Мальчик оказался музыкальным, но это никого не могло удивить и заставить всплескивать руками – а что вы хотите от еврейского мальчика? Чтоб он был глухим? Так зря хотите.
Он нигде не учился и осваивал музыку самой примитивной имитацией: притоптыванием, прихлопыванием, насвистыванием, напеванием. Он шастал по нью-йоркским салунам и барам, балдея от сногсшибательной во всех отношениях музыки губастых и улыбчивых негров, которым – плевать на все, лишь бы попеть, потанцевать и оттянуться в полный рост блаженства. В их музыке, такой чуждой и непривычной тонким струнам еврейской души, жила такая же тоска и искреннее презрение к удаче.

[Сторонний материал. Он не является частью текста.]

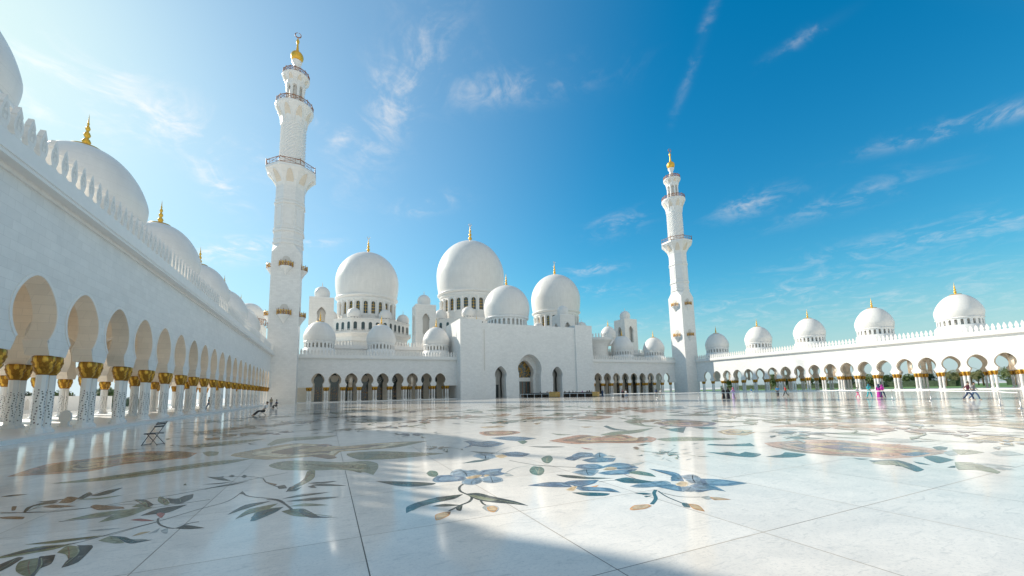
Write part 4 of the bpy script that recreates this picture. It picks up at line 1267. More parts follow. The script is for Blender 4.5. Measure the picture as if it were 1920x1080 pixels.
P_(T7, 'cream', (518, 566), (570, 539), (642, 548), (600, 566))
P_(T7, 'dkblue', (240, 481), (300, 461), (352, 471), (300, 492)); P_(T7, 'blue', (300, 456), (350, 436), (432, 440), (440, 461), (350, 470))
P_(T7, 'ltblue', (440, 466), (500, 437), (548, 456), (500, 472)); P_(T7, 'blue', (383, 491), (480, 474), (604, 478), (580, 500), (440, 507))
P_(T7, 'grey', (518, 466), (580, 454), (628, 470))
P_(T7, 'green', (56, 481), (90, 461), (132, 459), (144, 490), (100, 514), (75, 500)); P_(T7, 'green', (-10, 560), (50, 539), (82, 570), (60, 602), (20, 602))
P_(T7, 'dark', (0, 390), (120, 388), (240, 391), (100, 395))
# terracotta and purple blooms
P_(T7, 'terra', (115, 347), (300, 308), (400, 303), (500, 320), (600, 298), (720, 308), (780, 335), (860, 313), (925, 330), (880, 357), (700, 364), (500, 362), (300, 370))
P_(T7, 'pink', (330, 330), (450, 318), (480, 340), (400, 350)); P_(T7, 'brown', (480, 350), (540, 330), (700, 335), (600, 350))
P_(T7, 'sage', (500, 302), (600, 279), (800, 261), (905, 249), (780, 287), (560, 307)); P_(T7, 'sage', (128, 289), (200, 296), (300, 300), (200, 305))
P_(T7, 'sage', (915, 332), (1100, 317), (1300, 321), (1548, 332), (1300, 344), (1000, 350))
P_(T7, 'teal', (525, 238), (550, 232), (620, 258), (730, 270), (600, 265)); S_(T7, 'grey', 3, (280, 275), (400, 283), (540, 290))
P_(T7, 'purple', (925, 212), (1000, 193), (1150, 190), (1300, 203), (1375, 216), (1300, 237), (1100, 242), (960, 230))
P_(T7, 'terra', (960, 212), (1100, 200), (1280, 214), (1150, 232), (1000, 226))
P_(T7, 'teal', (930, 188), (1050, 184), (1180, 190), (1080, 196)); P_(T7, 'teal', (985, 263), (1090, 248), (1145, 243), (1125, 287), (1060, 276))
P_(T7, 'teal', (1190, 245), (1300, 243), (1400, 250), (1280, 258))
P_(T7, 'sage', (680, 202), (760, 179), (852, 179), (760, 202), (820, 226), (944, 236), (850, 240), (740, 222))
P_(T7, 'terra', (245, 173), (450, 157), (604, 165), (480, 188), (300, 179)); P_(T7, 'sage', (690, 162), (760, 156), (830, 160), (750, 168))
P_(T7, 'tan', (1378, 277), (1480, 258), (1644, 270), (1600, 302), (1450, 300)); P_(T7, 'sage', (990, 155), (1100, 148), (1050, 158))
P_(T7, 'brown', (-60, 178), (50, 170), (180, 180), (60, 186)); P_(T7, 'tan', (0, 215), (60, 208), (30, 225)); P_(T7, 'tan', (350, 240), (450, 238), (400, 248))
P_(T7, 'purple', (1180, 128), (1340, 125), (1280, 140)); P_(T7, 'dark', (985, 132), (1130, 126), (1060, 136))
P_(T7, 'brown', (745, 398), (770, 390), (797, 402), (770, 409)); P_(T7, 'dark', (780, 378), (830, 370), (865, 370), (820, 382))
P_(T7, 'red', (355, 395), (400, 402), (450, 410), (395, 408))
for a in ((945, 415, 990, 422), (1020, 430, 1060, 402), (1030, 445, 1085, 432), (1100, 415, 1160, 410), (960, 490, 985, 470), (990, 485, 1045, 505), (1140, 492, 1190, 480), (1180, 372, 1240, 366), (1210, 400, 1245, 405), (935, 378, 990, 372), (1040, 378, 1075, 384), (1115, 440, 1190, 436), (900, 458, 960, 462)):
    P_(T7, 'grey', (a[0], a[1]), ((a[0]+a[2])/2, (a[1]+a[3])/2-4), (a[2], a[3]), ((a[0]+a[2])/2, (a[1]+a[3])/2+3))
P_(T7, 'teal', (1298, 378), (1330, 370), (1450, 374), (1560, 372), (1625, 362), (1665, 386), (1500, 386), (1340, 380))
P_(T7, 'teal', (1290, 429), (1400, 436), (1470, 430), (1540, 446), (1590, 428), (1640, 436), (1710, 447), (1650, 470), (1520, 462), (1400, 448))
P_(T8, 'pink', (185, 322), (450, 303), (700, 303), (900, 323), (1100, 333), (1300, 358), (1440, 382), (1250, 412), (1000, 427), (880, 417), (600, 402), (400, 372), (250, 352))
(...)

И этот еврейский мальчик-подросток-юноша взошел совсем на ином, совсем нееврейском небосклоне.
Он стал негритянским композитором.
Его первые выступления вызвали резонное недоумение. Представьте себе: вместо привычного черномазого выходит этот горбоносый и выдает нечто сугубо африканское, но с еврейским юмором и прочими выкрутасами. Публика с белокаменными лицами поначалу сухо восприняла эту эпатажную эклектику, не зная, как к этому отнестись: как к гротеску? Пародии? Или это и вправду всерьез?
Но уже в двадцать с небольшим он взлетел в самый зенит своей славы.
Блюз и спиричуэл, симфо-джаз и мюзиклы, регтаймы и серьезная симфоническая музыка – его почерку было доступно все. И в ком из нас не качалась хотя бы раз, хотя бы в один сизый понедельник «Рапсодия в блюзовых тонах»? Кто из нас не шептал колыбельную из «Порги и Бесс», представляя себя пыльным и седеющим от нищеты гарлемским негром?
Имя Джоржа Гершвина начало греметь еще при жизни композитора: в его музыке люди услышали свою, несдерживаемую природу, она – и природа и музыка – оказались свободными до разнузданности, когда все нипочем – ни депрессия, ни сухой закон, ни мафиози и копы вместе взятые, потому что все это – лишь декорации на сцене, на сцене, на которой поет, плачет и ликует освобожденная душа вечного раба и изгоя, названного почему-то маленьким человеком. «Мы все – маленькие люди с огромными душами» -- поет музыка Гершвина, поет, раскачивая нас и колокола по нашим душам. На эту музыку писал слова Хемингуэй, и под эту музыку мы вспоминали о своем несостоявшемся прошлом, о своих мечтах иметь такое прошлое, о нашем трофейном прошлом, подернутом сладкой дымкой чужих иллюзий.
Джорж Гершвин, Джорж Гершвин! Что ж так рано ушел ты от нас, басовый соловей? Что ж ты не допел все свои потаенные песни и чувства?
Американская сказка сбылась. Еврейский мальчик прославился на всю Америку и прославил собой Америку. Он стал сказочно богат и фантастически удачлив. Голливуд, Бродвей, толпы поклонников, последователей, подражателей, визг фанатов и дорогих тормозов, роскошный особняк в Беверли Хиллз. Вот оно, еврейское и американское счастье, вместе взятые… он умер, не дожив даже до сорока.
Большинство людей уверено: Гершвин – негр. И это даже немного верно. Потому что еврею совершенно бывает безразлично, какой он еврей, армянский, африканский или русский, потому что, ко всем своим несчастьям и талантам, только еврей, заполняя очередную анкету, может написать в пункте о предыдущих местопребываниях «планета Земля» и «живот мамы».